Sous l’œil d’une caméra ?
Il aime à plaire aux journalistes et il semble vivre sous l’œil d’une caméra. Il ne se quitte pas du regard. « Mon visage s’est illuminé », écrit-il en une circonstance.[2] En une autre circonstance, il nous raconte un naufrage près des côtes d’Argentine où il a failli perdre la vie. Du coup, nous confie-t-il, « un grand homme de presse, Pierre Lazareff » appelle le journaliste Philippe Labro pour lui dire : « Laisse tout tomber, saute dans le premier avion pour Buenos Aires et rapporte-nous un reportage monstre. On fera une pleine page avec des photos du naufrage : “L’abbé Pierre sauvé des flots !” » P. Labro s’exécute mais il sera frustré car il découvrira que, cédant à la modestie, l’abbé refuse de lui parler du passé et ne veut l’entretenir que de ses projets ; en revanche, P. Labro dira de l’abbé : «Il m’a fait une réponse inoubliable». Et l’abbé Pierre, toujours modeste, de rapporter dans son livre à la fois cette réponse et le commentaire élogieux, comme on le voit, du journaliste.[3]
Confidences
Dans le prologue de son livre, ses premiers mots sont pour dire merci aux juifs, ce peuple, écrit-il, qui, «par son livre saint, la Bible, m’a appris à croire en Dieu Unique, Juste et Miséricordieux».[4] L’adjectif de « Miséricordieux » ne saurait convenir au Dieu jaloux, colérique et vengeur de l’Ancien Testament.[5] Dans le premier chapitre, on voit l’abbé, pendant la guerre, franchir clandestinement la frontière suisse, «encordé», dit-il, « avec une douzaine de juifs traqués par la Gestapo », ou bien accueillant à Grenoble, chez lui, une nuit, deux juifs ; il écrit alors : « J’en ai fait dormir un sur mon matelas, l’autre sur mon sommier, et j’ai fini ma nuit sur un fauteuil. » On le voit encore retrouvant après la guerre le rabbin Sam Job qui, devant toute une assistance, rappelle à l’abbé : « [Dans la montagne] vous avez donné vos souliers [à un juif] et vous êtes rentré chez vous pieds nus dans la neige.[6]»

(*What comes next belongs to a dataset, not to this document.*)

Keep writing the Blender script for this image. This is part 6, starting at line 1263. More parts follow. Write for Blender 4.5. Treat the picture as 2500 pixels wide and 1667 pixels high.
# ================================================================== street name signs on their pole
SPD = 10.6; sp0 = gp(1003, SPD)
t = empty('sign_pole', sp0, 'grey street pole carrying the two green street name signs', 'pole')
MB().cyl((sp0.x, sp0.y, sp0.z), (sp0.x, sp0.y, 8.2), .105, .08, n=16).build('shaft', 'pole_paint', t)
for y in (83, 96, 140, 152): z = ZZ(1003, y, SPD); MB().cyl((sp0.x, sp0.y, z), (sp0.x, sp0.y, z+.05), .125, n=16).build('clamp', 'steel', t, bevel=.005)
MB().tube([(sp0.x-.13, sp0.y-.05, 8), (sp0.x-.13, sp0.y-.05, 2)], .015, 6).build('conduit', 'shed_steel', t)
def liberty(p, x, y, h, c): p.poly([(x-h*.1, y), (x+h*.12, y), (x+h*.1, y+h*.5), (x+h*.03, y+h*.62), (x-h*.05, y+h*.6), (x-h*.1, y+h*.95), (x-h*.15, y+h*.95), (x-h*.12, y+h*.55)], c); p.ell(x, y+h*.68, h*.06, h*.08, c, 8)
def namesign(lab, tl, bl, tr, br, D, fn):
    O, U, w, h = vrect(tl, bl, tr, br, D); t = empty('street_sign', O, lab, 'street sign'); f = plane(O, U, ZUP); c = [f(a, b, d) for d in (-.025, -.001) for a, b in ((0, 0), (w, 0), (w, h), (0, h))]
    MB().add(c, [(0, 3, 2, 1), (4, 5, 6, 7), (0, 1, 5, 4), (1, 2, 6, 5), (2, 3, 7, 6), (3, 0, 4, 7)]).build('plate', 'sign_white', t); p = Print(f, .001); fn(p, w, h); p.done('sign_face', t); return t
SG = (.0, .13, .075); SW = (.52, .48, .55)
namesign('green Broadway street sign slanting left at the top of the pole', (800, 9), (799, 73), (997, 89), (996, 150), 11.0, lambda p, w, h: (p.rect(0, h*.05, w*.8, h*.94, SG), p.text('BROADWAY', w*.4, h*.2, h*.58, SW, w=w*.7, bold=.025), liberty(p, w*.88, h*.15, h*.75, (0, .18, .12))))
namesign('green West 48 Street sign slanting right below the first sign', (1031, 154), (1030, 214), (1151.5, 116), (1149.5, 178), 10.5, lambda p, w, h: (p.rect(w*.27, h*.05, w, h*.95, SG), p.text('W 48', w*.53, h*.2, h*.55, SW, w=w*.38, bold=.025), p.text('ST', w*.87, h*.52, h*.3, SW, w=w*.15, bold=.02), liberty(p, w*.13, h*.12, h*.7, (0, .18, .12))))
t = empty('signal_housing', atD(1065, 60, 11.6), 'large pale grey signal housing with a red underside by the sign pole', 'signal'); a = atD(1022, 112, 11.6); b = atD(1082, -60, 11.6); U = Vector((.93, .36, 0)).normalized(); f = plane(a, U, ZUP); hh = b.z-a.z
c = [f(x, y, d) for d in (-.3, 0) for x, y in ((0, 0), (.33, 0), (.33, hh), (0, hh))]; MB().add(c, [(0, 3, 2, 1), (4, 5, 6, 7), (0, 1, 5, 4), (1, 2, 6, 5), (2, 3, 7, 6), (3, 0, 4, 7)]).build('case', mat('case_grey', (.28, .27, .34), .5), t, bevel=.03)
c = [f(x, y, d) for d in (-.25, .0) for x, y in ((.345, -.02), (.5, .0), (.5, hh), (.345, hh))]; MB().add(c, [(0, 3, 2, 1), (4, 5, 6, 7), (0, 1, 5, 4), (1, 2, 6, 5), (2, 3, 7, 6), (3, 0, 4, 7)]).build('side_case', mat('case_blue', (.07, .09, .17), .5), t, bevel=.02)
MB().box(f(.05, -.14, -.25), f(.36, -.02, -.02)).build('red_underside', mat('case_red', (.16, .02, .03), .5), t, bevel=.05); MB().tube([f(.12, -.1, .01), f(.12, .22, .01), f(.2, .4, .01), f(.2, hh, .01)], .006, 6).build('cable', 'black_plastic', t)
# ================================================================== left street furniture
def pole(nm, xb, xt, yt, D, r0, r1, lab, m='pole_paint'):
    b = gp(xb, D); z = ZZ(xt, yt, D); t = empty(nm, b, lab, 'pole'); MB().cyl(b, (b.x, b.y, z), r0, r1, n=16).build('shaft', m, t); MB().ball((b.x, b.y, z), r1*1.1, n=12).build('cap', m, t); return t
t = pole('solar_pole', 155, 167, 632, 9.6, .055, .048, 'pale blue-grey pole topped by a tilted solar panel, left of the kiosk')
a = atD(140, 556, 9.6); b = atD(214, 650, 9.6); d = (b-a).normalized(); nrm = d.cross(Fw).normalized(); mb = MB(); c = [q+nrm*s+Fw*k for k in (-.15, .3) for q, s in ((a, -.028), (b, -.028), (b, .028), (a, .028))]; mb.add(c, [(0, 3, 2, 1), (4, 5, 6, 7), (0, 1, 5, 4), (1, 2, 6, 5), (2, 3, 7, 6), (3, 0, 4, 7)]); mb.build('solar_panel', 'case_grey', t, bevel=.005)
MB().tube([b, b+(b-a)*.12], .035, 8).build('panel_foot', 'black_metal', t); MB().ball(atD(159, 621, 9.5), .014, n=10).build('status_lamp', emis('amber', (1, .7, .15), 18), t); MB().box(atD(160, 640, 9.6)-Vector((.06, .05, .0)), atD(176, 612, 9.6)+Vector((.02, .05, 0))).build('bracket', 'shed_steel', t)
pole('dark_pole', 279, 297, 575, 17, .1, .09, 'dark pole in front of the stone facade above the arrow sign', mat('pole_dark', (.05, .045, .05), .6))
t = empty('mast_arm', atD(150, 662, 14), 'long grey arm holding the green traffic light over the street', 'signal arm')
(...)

L’abbé Pierre a la franchise de reconnaître qu’il est emporté et qu’il a, au moins en une circonstance, « piqué une colère monstre ».[7] Il avoue qu’une accorte personne risque de lui émoustiller les sens ; parlant de Mlle Coutaz, « morte à 83 ans après m’avoir supporté trente-neuf ans », il écrit : « Elle avait treize ans de plus que moi, et on peut difficilement imaginer femme si peu tournée vers la séduction. Heureusement, car si j’avais eu une ravissante secrétaire de vingt ans, c’eût été un véritable supplice pendant ces trente-neuf ans de vie partagée ! »[8] Il ne cache pas l’horreur que lui inspirent Mgr Lefebvre et ses « fanatiques »[9] ou encore « un Le Pen ».[10] Quant à ce qu’il appelle « la montée préoccupante de l’extrême droite et des racismes », il nous avertit que « nous devons tout faire pour les combattre.»[11]
La tornade
À propos de l’affaire Garaudy-abbé Pierre qui, en 1996, allait s’achever sur la retraite précipitée du premier[12] et la rétractation totale du second, on ne trouve que ces quelques lignes :
Puis il y eut cette tornade du printemps 1996. J’ai tout entendu : “L’Abbé Pierre est antisémite, il est sénile, il est devenu lepéniste…” Depuis, j’ai retiré mes propos et demandé pardon. Au plus profond de moi, il y avait la douleur dont je savais que souffraient beaucoup de personnes auxquelles toute ma vie m’avait étroitement lié, en particulier mes frères juifs. Je crois aujourd’hui que ces tragiques malentendus provinrent du fait que, imprudent et trop hâtif, j’avais abordé dans un même document des questions de personnes, des questions politiques et des questions religieuses.[13]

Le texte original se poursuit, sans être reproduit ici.